The Canterbury Tales is a collection of stories written by Geoffrey Chaucer in the 14th century. The tales are told by a collection of pilgrims on a pilgrimage from Southwark to Canterbury to visit the famous shrine of Saint Thomas Becket at Canterbury Cathedral. They are written in Middle English. We had to study them at my ancient grammar school in Aberdeen, founded in 1257 if you can believe. Lord Byron was one of our most illustrious graduates. None of us could understand a word of this book, one of the first to herald the entry of the English language into European culture. Trying to teach 14 year old Scottish kids about the intricacies of human foibles using this book is akin to attempting to teach nuclear physics to Irish labourers. But Canterbury Tales has always been associated with the idea of Pilgrims though I seriously doubt it communicates the pilgrim message succesfully. Books about the Camino though seem far more to the point.
The Way of St James has existed for over a thousand years. It was one of the most important Christian pilgrimages during medieval times and was considered one of three pilgrimages on which a plenary indulgence could be earned, the others are the Via Francigena to Rome and the pilgrimage to Jerusalem.In other words by going on that pilgrimage your soul would be spared from undergoing further religious suffering through the forgiveness of the Church in Rome. In the great movie The Mission, with Jeremy Irons as a Catholic priest and Robert De Nero as a penitent murderer we see De Nero's character on a kind of pilgrimage dragging a huge heavy bag of metal objects behind him. To modern people this may seem absurd, as if physical suffering could bring back the dead or really atone for the ultimate sin of killing another. That is because we think in terms of democracy and the rule of law. The medieval mind saw things through the lense of a key concept which we call the soul. Invisible yet real this spiritual kernel could be purified, could be saved even though its body had committed terrible acts. We live under the yoke of governments but the middle ages lived under the yoke of the Church. There is incredibly still a tradition in Flanders of freeing one prisoner a year under the condition that this prisoner walk to Santiago wearing a heavy backpack, accompanied by a guard!
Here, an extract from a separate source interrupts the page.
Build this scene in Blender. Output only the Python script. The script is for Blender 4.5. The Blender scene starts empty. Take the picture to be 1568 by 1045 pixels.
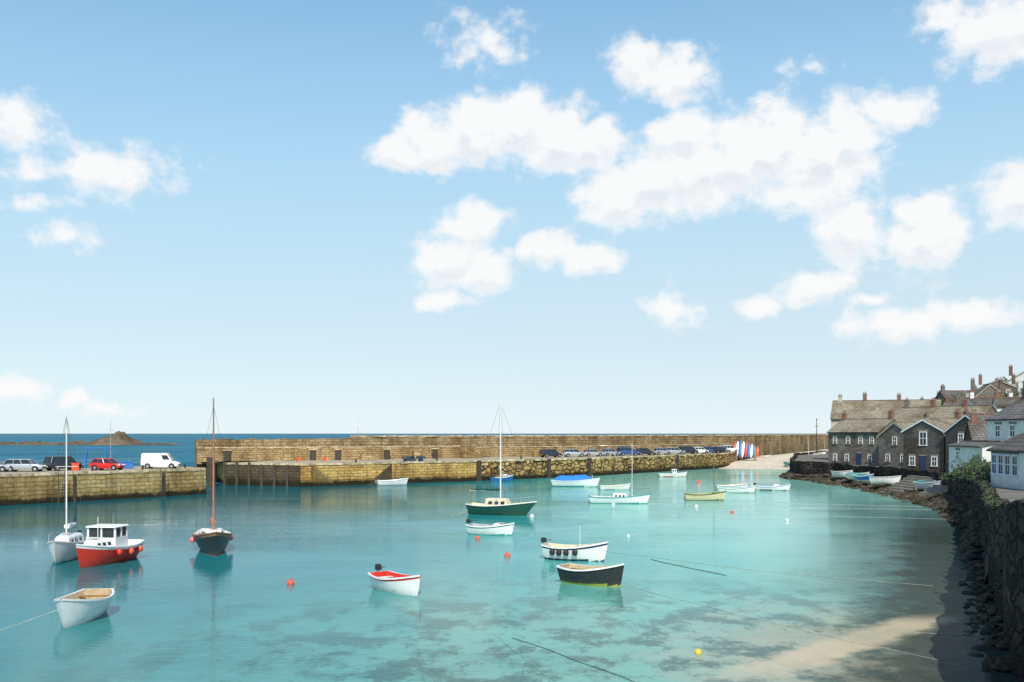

Legend holds that the brother of Christ, St. James after his death had his remains carried by boat from Jerusalem to northern Spain where they were buried on the site of what is now the city of Santiago de Compostela. The Pilgrimage is a 1987 novel by Brazilian novelist Paulo Coelho and is a recollection of Paulo's experiences as he made his way across Northern Spain on the Pilgrimage of Santiago de Compostela in 1986. The book starts as he fails his initiation into the order Regnus Agnus Mundi (RAM) and is then told he must complete the pilgrimage to gain the rite of admission. He begins his journey with a guide, also a member of RAM, who goes by the alias Petrus. During the journey Petrus shows him meditational exercises and introduces him to some of the more down to earth elements of Western mystical thought and philosophy.It was a worldwide bestseller from the start and tells us that the concept of pilgrimage has been renewed. Shirley MacLaine was later to also write a book entitled Camino and this no doubt further encouraged individuals in the postmodern world to review the entire idea of pilgrimage. We may not have a holy inquisition bursting out of the Church in the 21st century but we have plenty of fascism as George Bush's 8 years of crime and mayhem around the world have shown us. It is a good time for all of us to reflect humbly on the forgotten sense that we are souls navigating bodies through a very dangerous world.